HC Deb 06 May 1970 vol 801 cc387-9
10. Mr. Ramsden

asked the Secretary of State for Defence what is the resource cost of forces stationed overseas related to the foreign exchange cost.

Mr. Healey

As I explained to the House on 8th April, this depends on the location and composition of the forces. The answer to the Question may not be the same in all circumstances. [Vol. 799, c. 529–30.]

Mr. Ramsden

Is the right hon. Gentleman aware that he told us in March that, broadly speaking, one could arrive at the resource cost of a force in a theatre by taking the foreign exchange cost and multiplying by a factor of three? Does he uphold that and, if so, how on earth, when the foreign exchange cost of the present east of Suez policy is about £50 million, can he cost Conservative policy at£300 million?

Mr. Healey

Yes, Sir, and I can answer that very well indeed. In the Middle East and Far East theatres the resource cost is about three times the foreign exchange cost, if one takes the forces as a whole. This is proved by the fact that the total saving to the defence budget of our withdrawal east of Suez will be£300 million in resource cost and£100 million in foreign exchange cost. This, I believe, is welcomed by the taxpayers as well as by hon. Members on both sides of the House.
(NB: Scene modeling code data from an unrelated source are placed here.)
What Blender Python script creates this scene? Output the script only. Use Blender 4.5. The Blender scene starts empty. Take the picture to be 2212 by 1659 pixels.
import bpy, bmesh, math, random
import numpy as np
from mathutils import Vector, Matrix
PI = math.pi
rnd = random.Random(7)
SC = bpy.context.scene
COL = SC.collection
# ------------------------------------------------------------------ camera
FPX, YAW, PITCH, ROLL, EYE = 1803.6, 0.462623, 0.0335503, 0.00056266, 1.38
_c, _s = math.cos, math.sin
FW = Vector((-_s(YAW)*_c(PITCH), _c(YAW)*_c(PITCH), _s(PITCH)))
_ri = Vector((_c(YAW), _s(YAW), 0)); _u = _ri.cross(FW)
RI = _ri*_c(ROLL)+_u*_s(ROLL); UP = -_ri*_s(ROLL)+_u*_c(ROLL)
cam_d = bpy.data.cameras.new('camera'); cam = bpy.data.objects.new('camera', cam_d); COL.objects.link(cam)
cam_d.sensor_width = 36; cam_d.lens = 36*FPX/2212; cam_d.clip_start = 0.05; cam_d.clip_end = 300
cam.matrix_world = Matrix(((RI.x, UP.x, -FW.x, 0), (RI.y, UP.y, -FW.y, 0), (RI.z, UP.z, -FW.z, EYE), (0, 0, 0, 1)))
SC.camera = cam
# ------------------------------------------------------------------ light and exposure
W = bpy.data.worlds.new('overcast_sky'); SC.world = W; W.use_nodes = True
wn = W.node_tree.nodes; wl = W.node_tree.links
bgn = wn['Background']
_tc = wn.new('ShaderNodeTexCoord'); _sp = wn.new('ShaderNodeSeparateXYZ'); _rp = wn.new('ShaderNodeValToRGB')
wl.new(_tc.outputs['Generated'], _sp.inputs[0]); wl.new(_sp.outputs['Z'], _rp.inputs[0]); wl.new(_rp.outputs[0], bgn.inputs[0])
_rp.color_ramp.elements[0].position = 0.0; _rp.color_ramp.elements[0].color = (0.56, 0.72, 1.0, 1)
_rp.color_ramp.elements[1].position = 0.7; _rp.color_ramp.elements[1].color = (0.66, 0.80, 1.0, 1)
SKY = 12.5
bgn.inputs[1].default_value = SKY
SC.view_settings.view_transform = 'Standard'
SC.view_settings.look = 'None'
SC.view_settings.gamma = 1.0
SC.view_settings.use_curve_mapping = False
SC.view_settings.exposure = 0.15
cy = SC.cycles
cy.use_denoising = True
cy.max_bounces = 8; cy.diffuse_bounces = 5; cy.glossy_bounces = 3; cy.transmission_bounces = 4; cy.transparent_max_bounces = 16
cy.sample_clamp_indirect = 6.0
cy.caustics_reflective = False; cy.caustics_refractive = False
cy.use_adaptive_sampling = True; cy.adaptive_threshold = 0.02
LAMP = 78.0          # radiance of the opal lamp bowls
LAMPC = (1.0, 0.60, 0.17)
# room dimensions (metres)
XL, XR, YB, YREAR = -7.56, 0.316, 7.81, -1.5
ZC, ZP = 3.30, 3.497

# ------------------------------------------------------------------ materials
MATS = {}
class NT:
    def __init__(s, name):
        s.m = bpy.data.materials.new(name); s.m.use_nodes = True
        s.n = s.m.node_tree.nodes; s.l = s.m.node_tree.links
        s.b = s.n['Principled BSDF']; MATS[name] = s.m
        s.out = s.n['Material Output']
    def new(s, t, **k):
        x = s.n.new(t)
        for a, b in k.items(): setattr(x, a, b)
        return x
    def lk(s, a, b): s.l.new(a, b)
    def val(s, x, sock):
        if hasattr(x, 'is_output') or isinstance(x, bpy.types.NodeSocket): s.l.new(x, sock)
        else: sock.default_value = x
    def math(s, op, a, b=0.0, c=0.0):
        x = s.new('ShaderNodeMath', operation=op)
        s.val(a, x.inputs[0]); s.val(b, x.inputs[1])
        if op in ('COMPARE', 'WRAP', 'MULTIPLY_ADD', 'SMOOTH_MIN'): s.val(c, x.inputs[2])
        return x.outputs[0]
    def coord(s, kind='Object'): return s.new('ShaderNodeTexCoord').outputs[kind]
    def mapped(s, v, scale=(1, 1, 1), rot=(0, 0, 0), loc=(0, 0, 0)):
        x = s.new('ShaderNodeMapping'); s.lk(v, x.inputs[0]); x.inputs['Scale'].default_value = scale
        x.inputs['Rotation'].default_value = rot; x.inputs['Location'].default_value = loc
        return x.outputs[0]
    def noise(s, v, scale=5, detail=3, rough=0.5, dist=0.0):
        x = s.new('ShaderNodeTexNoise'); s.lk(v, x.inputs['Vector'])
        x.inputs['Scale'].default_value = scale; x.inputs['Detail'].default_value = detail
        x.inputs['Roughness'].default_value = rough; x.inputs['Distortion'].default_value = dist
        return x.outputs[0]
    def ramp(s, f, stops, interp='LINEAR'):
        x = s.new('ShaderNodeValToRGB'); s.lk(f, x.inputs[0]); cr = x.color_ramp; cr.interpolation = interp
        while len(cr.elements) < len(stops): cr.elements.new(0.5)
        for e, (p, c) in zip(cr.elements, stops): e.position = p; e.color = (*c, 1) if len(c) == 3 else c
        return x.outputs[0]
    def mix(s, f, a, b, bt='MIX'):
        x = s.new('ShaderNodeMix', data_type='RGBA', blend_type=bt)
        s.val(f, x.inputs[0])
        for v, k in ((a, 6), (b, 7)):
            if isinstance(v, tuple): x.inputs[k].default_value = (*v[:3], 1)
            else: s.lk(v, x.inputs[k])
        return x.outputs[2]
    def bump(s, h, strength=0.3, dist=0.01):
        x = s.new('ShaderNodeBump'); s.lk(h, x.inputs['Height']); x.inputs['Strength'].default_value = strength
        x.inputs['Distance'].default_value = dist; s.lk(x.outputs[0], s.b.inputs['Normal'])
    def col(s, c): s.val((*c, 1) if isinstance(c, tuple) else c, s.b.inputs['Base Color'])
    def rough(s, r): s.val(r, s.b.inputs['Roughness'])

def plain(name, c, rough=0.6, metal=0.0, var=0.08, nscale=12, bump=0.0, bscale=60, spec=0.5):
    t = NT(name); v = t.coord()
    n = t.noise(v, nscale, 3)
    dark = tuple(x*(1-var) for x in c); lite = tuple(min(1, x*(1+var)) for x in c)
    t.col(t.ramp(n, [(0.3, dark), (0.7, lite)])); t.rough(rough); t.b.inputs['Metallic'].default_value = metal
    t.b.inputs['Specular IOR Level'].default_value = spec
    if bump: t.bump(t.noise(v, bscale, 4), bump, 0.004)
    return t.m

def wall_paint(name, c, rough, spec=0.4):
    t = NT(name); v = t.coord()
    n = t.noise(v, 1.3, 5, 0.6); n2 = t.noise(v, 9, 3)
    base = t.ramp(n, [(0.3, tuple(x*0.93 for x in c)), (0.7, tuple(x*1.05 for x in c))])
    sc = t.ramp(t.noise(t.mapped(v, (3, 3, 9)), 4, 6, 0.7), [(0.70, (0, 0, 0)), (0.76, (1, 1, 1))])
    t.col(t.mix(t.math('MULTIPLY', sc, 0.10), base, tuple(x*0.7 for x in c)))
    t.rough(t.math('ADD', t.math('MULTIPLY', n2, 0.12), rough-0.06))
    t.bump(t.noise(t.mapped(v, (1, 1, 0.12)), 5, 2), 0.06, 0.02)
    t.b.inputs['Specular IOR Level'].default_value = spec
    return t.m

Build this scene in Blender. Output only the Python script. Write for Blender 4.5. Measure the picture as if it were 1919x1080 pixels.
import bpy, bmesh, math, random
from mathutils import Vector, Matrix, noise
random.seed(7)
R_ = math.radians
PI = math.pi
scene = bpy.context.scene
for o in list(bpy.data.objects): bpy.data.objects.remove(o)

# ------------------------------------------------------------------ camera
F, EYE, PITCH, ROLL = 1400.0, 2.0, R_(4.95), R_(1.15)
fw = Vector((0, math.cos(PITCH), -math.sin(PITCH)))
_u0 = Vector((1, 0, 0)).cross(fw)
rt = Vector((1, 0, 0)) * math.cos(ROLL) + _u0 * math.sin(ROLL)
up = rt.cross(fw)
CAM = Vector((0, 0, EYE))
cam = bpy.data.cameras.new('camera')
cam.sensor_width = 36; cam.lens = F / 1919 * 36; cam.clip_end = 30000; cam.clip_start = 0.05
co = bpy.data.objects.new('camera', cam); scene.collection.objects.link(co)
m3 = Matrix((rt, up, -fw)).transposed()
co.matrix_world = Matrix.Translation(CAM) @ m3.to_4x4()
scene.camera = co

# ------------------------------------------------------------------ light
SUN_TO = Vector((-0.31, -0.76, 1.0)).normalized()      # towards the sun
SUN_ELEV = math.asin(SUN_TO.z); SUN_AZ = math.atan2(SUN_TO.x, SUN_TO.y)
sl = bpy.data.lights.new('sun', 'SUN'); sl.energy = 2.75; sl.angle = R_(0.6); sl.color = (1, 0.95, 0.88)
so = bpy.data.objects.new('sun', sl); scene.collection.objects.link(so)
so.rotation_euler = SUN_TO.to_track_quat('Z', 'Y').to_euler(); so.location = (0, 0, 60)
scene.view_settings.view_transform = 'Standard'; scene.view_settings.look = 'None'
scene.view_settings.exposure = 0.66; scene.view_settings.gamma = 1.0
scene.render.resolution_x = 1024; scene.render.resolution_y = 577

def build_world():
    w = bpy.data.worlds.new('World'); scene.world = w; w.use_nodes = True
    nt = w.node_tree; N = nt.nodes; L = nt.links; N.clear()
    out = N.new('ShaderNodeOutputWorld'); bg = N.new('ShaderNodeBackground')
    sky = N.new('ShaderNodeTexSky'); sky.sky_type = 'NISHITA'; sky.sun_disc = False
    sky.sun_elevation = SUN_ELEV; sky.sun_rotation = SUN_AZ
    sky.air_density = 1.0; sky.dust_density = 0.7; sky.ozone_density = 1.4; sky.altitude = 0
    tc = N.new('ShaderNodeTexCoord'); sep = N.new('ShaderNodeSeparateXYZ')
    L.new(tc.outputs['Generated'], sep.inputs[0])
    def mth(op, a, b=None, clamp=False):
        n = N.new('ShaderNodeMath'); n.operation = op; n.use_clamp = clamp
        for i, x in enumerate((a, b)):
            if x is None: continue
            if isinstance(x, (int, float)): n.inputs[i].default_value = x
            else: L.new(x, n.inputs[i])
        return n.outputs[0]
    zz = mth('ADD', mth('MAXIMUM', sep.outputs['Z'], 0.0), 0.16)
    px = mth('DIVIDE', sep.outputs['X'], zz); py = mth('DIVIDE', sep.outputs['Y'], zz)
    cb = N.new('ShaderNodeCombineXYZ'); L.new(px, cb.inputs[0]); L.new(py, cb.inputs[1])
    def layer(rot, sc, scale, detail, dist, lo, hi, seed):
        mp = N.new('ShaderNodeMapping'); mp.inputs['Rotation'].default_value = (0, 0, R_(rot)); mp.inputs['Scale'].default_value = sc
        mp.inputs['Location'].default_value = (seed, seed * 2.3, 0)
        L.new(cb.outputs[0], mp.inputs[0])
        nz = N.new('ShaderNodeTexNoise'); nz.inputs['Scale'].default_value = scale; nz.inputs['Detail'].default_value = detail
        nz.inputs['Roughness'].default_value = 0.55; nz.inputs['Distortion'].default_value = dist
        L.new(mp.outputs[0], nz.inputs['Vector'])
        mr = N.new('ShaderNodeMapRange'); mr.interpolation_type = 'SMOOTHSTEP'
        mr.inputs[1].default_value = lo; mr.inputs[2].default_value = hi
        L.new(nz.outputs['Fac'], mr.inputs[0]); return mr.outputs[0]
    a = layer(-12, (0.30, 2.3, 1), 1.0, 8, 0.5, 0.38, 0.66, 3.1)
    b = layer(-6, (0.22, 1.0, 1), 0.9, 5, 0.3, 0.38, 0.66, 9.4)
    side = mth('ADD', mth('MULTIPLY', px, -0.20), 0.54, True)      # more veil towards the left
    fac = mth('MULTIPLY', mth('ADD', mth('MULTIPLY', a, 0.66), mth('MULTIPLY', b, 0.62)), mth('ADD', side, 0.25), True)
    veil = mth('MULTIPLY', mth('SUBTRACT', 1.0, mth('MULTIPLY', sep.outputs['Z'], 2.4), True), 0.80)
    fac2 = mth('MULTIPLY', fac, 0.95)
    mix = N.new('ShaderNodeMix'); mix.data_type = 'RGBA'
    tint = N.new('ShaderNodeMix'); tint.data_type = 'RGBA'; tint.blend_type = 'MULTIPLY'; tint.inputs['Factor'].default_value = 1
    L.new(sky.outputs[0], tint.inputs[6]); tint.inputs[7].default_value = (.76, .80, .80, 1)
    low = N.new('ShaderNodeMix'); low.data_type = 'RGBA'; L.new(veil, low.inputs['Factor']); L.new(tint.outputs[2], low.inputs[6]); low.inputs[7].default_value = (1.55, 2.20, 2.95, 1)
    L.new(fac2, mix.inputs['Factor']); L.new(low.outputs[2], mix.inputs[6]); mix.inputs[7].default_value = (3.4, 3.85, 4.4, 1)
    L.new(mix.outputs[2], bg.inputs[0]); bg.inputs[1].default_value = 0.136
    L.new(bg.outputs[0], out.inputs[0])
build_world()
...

The cost of the Conservative presence east of Suez I explained in detail in the defence debate on the basis of all the information I was able to derive from such precise statements as had been made—and there have not been many of them—by the Leader of the Opposition and some of his hon. Friends about the composition, rôle and local cost of the forces concerned.

Mr. Ronald Atkins

Would my right hon. Friend agree that both the resource cost and the foreign exchange cost of our forces abroad are still too great?

Mr. Healey

Yes, Sir, and that is why they will be reduced from the present£120 million to£60 million when the withdrawal east of Suez has been completed in 18 months' time.

Mr. Rippon

Do the figures—of£300 million in total and£100 million saving in foreign exchange cost—have full regard not only for the increased costs in Hong Kong as a result of the reinforcements there but also for the costs of Gan and Masirah, the general capability of which the Government think should be maintained? Will he explain the discrepancy between what he told the House on 5th March and 8th April?

Mr. Healey

I have already explained what the right hon. and learned Gentleman describes as a discrepancy. I was talking about different things. (Interruption.] In the first case I was talking about the cost of Conservative policy, while in the second I was talking about the current cost of British forces compared with the foreign exchange cost of keeping them there. The fact that we shall still be spending£60 million in foreign exchange outside Europe at the end of 1971 is explained partly by the factors to which the right hon. and learned Gentleman referred; namely, the size of the British garrisons in Hong Kong and the continued staging posts at Gan and Masirah. I would have thought that the right hon. and. learned Gentleman would have been aware of that.